In galera quel cartoon L'Egitto proibisce il Mosè di Spielberg e solo oggi la Turchia esalta "Yol" di Guney
mercoledì 21 aprile 1999 La Stampa 0 commenti
                
Fiamma Nirenstein 
TEL AVIV 
ANCHE un film può perdere i diritti civili o finire in prigione, 
come in queste due storie di ordinaria censura, una delle quali 
ancora non ha esito, e l'altra è a lieto fine. 

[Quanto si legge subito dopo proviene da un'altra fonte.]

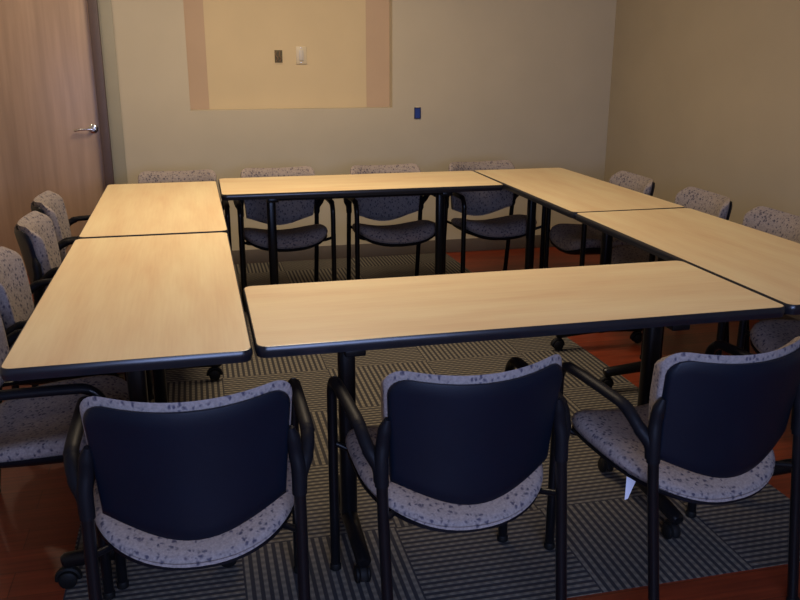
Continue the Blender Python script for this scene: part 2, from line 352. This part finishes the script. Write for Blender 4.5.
# ------------------------------------------------------------------ chairs  (local: sitter faces +y)
def make_chair(label):
    c = tag(empty('armchair'), label, 'chair', 'armchairs around the tables')
    # --- back
    WT, WB = .222, .207
    def outline(u, v, grow=0.):
        w = (WB+(WT-WB)*v)+grow; x = w*math.sin(u*math.pi/2)
        r = .05; q = abs(x)-(w-r); drop = 0. if q <= 0 else r-math.sqrt(max(0, r*r-q*q))
        k = abs(x)/w
        zt = .774+grow-drop-.018*(1-k*k)
        zb = .420-grow*.6+.064*(.6*k**2.2+.4*(.5-.5*math.cos(math.pi*k)))
        z = zb+(zt-zb)*v
        return x, z
    def ymid(x, z):
        k = x/.222; h = (z-.44)/.33
        return -.162-.070*(1-k*k)-.042*max(0, h)**1.6+.010*(1-h)
    def shell_b(u, v):
        x, z = outline(u, v); e = min(1, (1-abs(u))*9, v*12+.0, (1-v)*12); return Vector((x, ymid(x, z)-.006-.008*max(0, e)**.5, z))
    def shell_f(u, v):
        x, z = outline(u, v); return Vector((x, ymid(x, z)+.001, z))
    finish('backrest_shell', solid(28, 18, shell_f, shell_b), M_SHELL, c, 55)
    def cush(u, v, s):
        x, z = outline(u, v, -.002+.009*min(1, v*1.6)); e = max(0, min(1, (1-abs(u))*4, v*5, (1-v)*5)); e = math.sqrt(1-(1-e)**2)
        if s > 0: return Vector((x, ymid(x, z)+.010+.040*e, z+.012*v))
        return Vector((x, ymid(x, z)+.010-.009*e, z+.010*v))
    finish('back_cushion', solid(28, 18, lambda u, v: cush(u, v, 1), lambda u, v: cush(u, v, -1)), M_FAB, c, 60)
    # --- seat: saddle-shaped cushion on a thin black pan
    OUT = []
    for i in range(72):
        a = 2*math.pi*i/72; ca, sa = math.cos(a), math.sin(a)
        if sa >= 0:
            n = 4.2; x = .252*math.copysign(abs(ca)**(2/n), ca); y = .02+.235*abs(sa)**(2/n)
            y -= .0*abs(x)
        else:
            n = 2.4; x = .252*math.copysign(abs(ca)**(2/n), ca); y = .02-.262*abs(sa)**(2/n)
        OUT.append((x, y))
    RG = [0, .2, .4, .55, .7, .8, .88, .94, .975, 1.]
    def seat_z(x, y, r, top):
        k = x/.252; m = .388+.048*k*k+.072*y-.012*max(0, (y-.14)/.11)**2
        e = math.sqrt(max(0, 1-r**6))
        return m+((.046+.048*y)*e-.010*(1-k*k) if top else -(.038+.06*y)*e)
    def rings(bm, sc, fz):
        cen = bm.verts.new((0, .02, fz(0, .02, 0))); L = []
        for r in RG[1:]:
            L.append([bm.verts.new((x*r*sc, .02+(y-.02)*r*sc, fz(x*r*sc, .02+(y-.02)*r*sc, r))) for x, y in OUT])
        n = len(OUT)
        for i in range(n): bm.faces.new((cen, L[0][i], L[0][(i+1) % n]))
        for a, b in zip(L, L[1:]):
            for i in range(n): bm.faces.new((a[i], b[i], b[(i+1) % n], a[(i+1) % n]))
        return L[-1]
    bm = bmesh.new()
    A = rings(bm, 1, lambda x, y, r: seat_z(x, y, r, 1)); B = rings(bm, 1, lambda x, y, r: seat_z(x, y, r, 0))
    bmesh.ops.remove_doubles(bm, verts=A+B, dist=.0006)
    finish('seat', bm, M_FAB, c, 60)
    bm = bmesh.new()
    A = rings(bm, .985, lambda x, y, r: seat_z(x, y, r*.97, 0)-.001); B = rings(bm, .985, lambda x, y, r: seat_z(x, y, r*.97, 0)-.010)
    for i in range(len(A)): bm.faces.new((A[i], B[i], B[(i+1) % len(A)], A[(i+1) % len(A)]))
    finish('seat_pan', bm, M_PLASTIC, c, 60)
    # --- frame
    TR = .0145
    for s in (-1, 1):
        X = s*.269
        # front leg with the bend over into the arm
        bm = bmesh.new()
        tube(bm, [(X, .215, .012), (X, .215, .3)]+arc((X, .155, .562), (0, 1, 0), (0, 0, 1), .06, 0, 80, 9), TR, 14)
        lg = finish('leg', bm, M_BLACK, c)
        bm = bmesh.new(); lathe(bm, [(0, 0), (.014, 0), (.017, .003), (.017, .018), (.0148, .022), (0, .022)], Matrix.Translation((X, .215, 0)), 16)
        finish('glide', bm, M_RUBBER, lg)
        # arm pad
        bm = bmesh.new()
        pth = arc((X, .155, .562), (0, 1, 0), (0, 0, 1), .06, 62, 88, 4)+[(X, .10, .622), (X, .0, .620), (X, -.08, .617), (X, -.117, .612), (X*.995, -.128, .605)]
        n = len(pth); tube(bm, pth, [.0150]+[.0172]*(n-3)+[.0168, .012], 16, [1.0]+[.8]*(n-2)+[.7], (0, 0, 1))
        finish('armrest', bm, M_PLASTIC, c, 60)
        # rear leg
        bm = bmesh.new()
        tube(bm, smooth_path([(s*.232, -.262, .012), (s*.234, -.235, .2), (s*.236, -.205, .42), (s*.236, -.192, .53)], 4), TR, 14)
        lg = finish('leg', bm, M_BLACK, c)
        bm = bmesh.new(); lathe(bm, [(0, 0), (.014, 0), (.017, .003), (.017, .018), (.0148, .022), (0, .022)], Matrix.Translation((s*.232, -.264, 0)), 16)
        finish('glide', bm, M_RUBBER, lg)
        # moulded bracket: sleeve over the rear leg, rising beside the shell, with the arm flowing into it
        bm = bmesh.new()
        tube(bm, smooth_path([(s*.236, -.195, .49), (s*.236, -.190, .55), (s*.231, -.184, .59), (s*.226, -.186, .63), (s*.220, -.192, .66)], 5),
             [.0175]*10+[.017]*6+[.0155, .014, .012, .010, .008], 14)
        tube(bm, smooth_path([(X*.998, -.10, .614), (X*.99, -.132, .598), (s*.258, -.160, .57), (s*.240, -.184, .535), (s*.237, -.19, .50)], 6), [.0165]*12+[.018]*13, 14)
        finish('back_bracket', bm, M_PLASTIC, c, 60)
        for (a, b) in (((X-s*.008, .205, .415), (s*.19, .17, .392)), ((s*.234, -.205, .40), (s*.155, -.10, .383))):
            bm = bmesh.new(); tube(bm, [a, tuple((p+q)/2-(.004 if i == 2 else 0) for i, (p, q) in enumerate(zip(a, b))), b], .0085, 10); finish('seat_bracket', bm, M_BLACK, c)
    return c
def dup(o, x, y, rz, label):
    r = o.copy(); col.objects.link(r); r.location = (x, y, 0); r.rotation_euler = (0, 0, rz); r['label'] = label
    for ch in o.children:
        k = ch.copy(); col.objects.link(k); k.parent = r
        for g in ch.children:
            q = g.copy(); col.objects.link(q); q.parent = k
    return r
CH = [
 (-.05, 1.972, 0, 'speckled armchair at the near left, shell back to the camera, leftmost of three front chairs'),
 (.607, 1.975, 3, 'speckled armchair in the middle of the three front chairs, shell back to the camera'),
 (1.285, 1.950, 7, 'speckled armchair at the front right with a white paper tag hanging under its seat'),
 (-.115, 5.06, 180, 'speckled armchair at the back left, only its top edge above the far left table'),
 (.49, 5.07, 181, 'speckled armchair behind the back table\'s left half, seen below the wall box in the recess'),
 (1.165, 5.05, 181, 'speckled armchair behind the right half of the back table, below the recess\'s right edge'),
 (1.822, 5.08, 183.5, 'speckled armchair at the right end of the back wall row, by the far right table'),
 (2.285, 4.48, 88, 'speckled armchair at the right wall farthest from the camera, by the room corner'),
 (2.345, 3.84, 87, 'speckled armchair at the right wall, the middle back showing above the tables there'),
 (2.345, 3.24, 87, 'speckled armchair at the right wall with its back cut by the photo edge'),
 (2.29, 2.52, 90, 'armchair under the near right table, only its seat and arm seen below the tabletop'),
 (-.530, 4.47, -86.5, 'speckled armchair on the left side farthest from the camera, in front of the door'),
 (-.50, 3.88, -86, 'speckled armchair on the left side, second from the door, showing its curved back edge-on'),
 (-.505, 3.14, -87, 'speckled armchair on the left, its back at the photo edge above the near table'),
 (-.49, 2.505, -92, 'armchair at the lower left with its grey seat beside the near left table\'s corner'),
]
proto = make_chair(CH[0][3])
chairs = []
for i, (x, y, a, lab) in enumerate(CH):
    o = proto if i == 0 else dup(proto, x, y, R(a), lab)
    o.location = (x, y, 0); o.rotation_euler = (0, 0, R(a)); chairs.append(o)
# paper tag under the front right chair's seat
bm = bmesh.new()
a = [(-.216, -.068, .40), (-.188, -.084, .40), (-.219, -.082, .322), (-.224, -.078, .318)]
va = [bm.verts.new(p) for p in a]; vb = [bm.verts.new((p[0]+.0012, p[1]-.0012, p[2])) for p in a]
bm.faces.new(va); bm.faces.new(vb[::-1])
for i in range(4): bm.faces.new((va[i], vb[i], vb[(i+1) % 4], va[(i+1) % 4]))
t = finish('paper_tag', bm, M_PAPER, chairs[2]); t['label'] = 'white paper tag'

# ------------------------------------------------------------------ lights
def spot(name, loc, power, colr, size=R(140), rad=.06, target=None):
    l = bpy.data.lights.new(name, 'SPOT'); l.energy = power; l.color = colr; l.spot_size = size; l.spot_blend = .6; l.shadow_soft_size = rad
    o = bpy.data.objects.new(name, l); col.objects.link(o); o.location = loc
    if target: o.rotation_euler = (Vector(target)-Vector(loc)).to_track_quat('-Z', 'Y').to_euler()
    return o
def area(name, loc, power, colr, sx, sy, target):
    l = bpy.data.lights.new(name, 'AREA'); l.shape = 'RECTANGLE'; l.size = sx; l.size_y = sy; l.energy = power; l.color = colr
    o = bpy.data.objects.new(name, l); col.objects.link(o); o.location = loc
    o.rotation_euler = (Vector(target)-Vector(loc)).to_track_quat('-Z', 'Y').to_euler(); return o
WARM = (1, .80, .55)
area('ceiling_light', (.5, 4.05, ZC-.02), 60, WARM, .6, 1.6, (.5, 4.05, 0))
spot('downlight', (-1.15, 5.15, ZC-.03), 22, WARM)
spot('downlight', (2.75, 5.15, ZC-.03), 4, WARM)
area('cool_fill', (.4, YF+.04, 1.22), 90, (.41, .54, 1), 1.6, .9, (.6, 1.9, .5))  # added cool fill from behind the camera; the wall has no window
w = bpy.data.worlds.new('World'); scn.world = w; w.use_nodes = True
w.node_tree.nodes['Background'].inputs[0].default_value = (.5, .55, .7, 1); w.node_tree.nodes['Background'].inputs[1].default_value = .02

# ------------------------------------------------------------------ camera
cd = bpy.data.cameras.new('camera'); cd.sensor_width = 36; cd.lens = 844.69*36/800; cd.clip_start = .02
co = bpy.data.objects.new('camera', cd); col.objects.link(co); scn.camera = co
p, yw, rl = .2895, .2360, .0017
fw = Vector((math.sin(yw)*math.cos(p), math.cos(yw)*math.cos(p), -math.sin(p))); r = Vector((math.cos(yw), -math.sin(yw), 0)); u = r.cross(fw)
r2 = r*math.cos(rl)+u*math.sin(rl); u2 = u*math.cos(rl)-r*math.sin(rl)
co.matrix_world = Matrix(((r2.x, u2.x, -fw.x, 0), (r2.y, u2.y, -fw.y, 0), (r2.z, u2.z, -fw.z, 1.492), (0, 0, 0, 1)))

vs = scn.view_settings; vs.view_transform = 'Standard'; vs.look = 'None'; vs.gamma = 1; vs.use_curve_mapping = False
vs.exposure = 0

La prima mette sotto processo Mosè e il popolo ebraico di 4 mila 
anni fa. Infatti il disegno animato di Steven Spielberg Il principe 
d'E gitto forse non sarà mai ammesso nei cinema del Cairo. Lo si 
sospetta di essere il prodotto di una Hollywood la cui 
giudaizzazione rappresenterebbe gli arabi e i musulmani 
maliziosamente, secondo una specie di revisionismo ebraico. Poco 
importa che gli egizi non fossero né arabi né musulmani. Il 
regista Hosni Lashin vede il film come "un'intenzionale distorsione 
degli eventi a favore degli ebrei". Sul quotidiano Al Ahram un 
egiziano residente a Vienna ha scritto che "il film distorce i 
fatti in maniera volgare" e un commentatore dello stesso giornale, 
Adel Hammouda, ha chiamato il film "un esempio di miseria 
israeliana", sostenendo che Mosè vi è rappresentato come 
"l'architetto della grandezza egizia". Un'osservazione dettata da 
suscettibilità maturate altrove, dato che il film ripercorre 
fedelmente il racconto biblico, con l'unica licenza poetica della 
rappresentazione giocosa della grande amicizia fra Mosè e il suo 
fratello adottivo, il futuro faraone Ramses. Tutto il resto, è 
Bibbia. Ora che il film attende il verdetto della commissione 
censura, c'è da sperare che non sia messo al bando come 
Schindler's List nel 1994, cassato "non per motivi politici", 
dissero i censori, ma per le scene di nudo, violenza, tortura... 
A proposito di questi tre sostantivi, ecco la storia del secondo 
film: Yol di Ylmaz Guney, un curdo che scrisse il film in una 
prigione turca, e vinse la Palma d'oro a Cannes nel 1982 
dividendola a metà con Missing di Costa Gavras. Salutò dal 
palcoscenico col pugno chiuso. Purtroppo morì due anni dopo. Il 
film è rimasto al bando in Turchia, ma finalmente i turchi lo 
potranno vedere al Festival del Cinema di Istanbul questo mese 
insieme ad altri tre dello stesso autore. S'è parlato molto di 
questo ritorno e Halit Refing, un noto regista turco opposto alla 
causa curda "perché credo nello Stato unitario", ha tenuto in 
pubblico il mea culpa di un intero Paese: "Abbiamo perso troppo 
tempo prima che Guney fosse offerto all'ammirazione di tutti. È 
uno dei migliori registi che questo Paese abbia mai prodotto. È 
magnifico che sia tornato sui nostri schermi".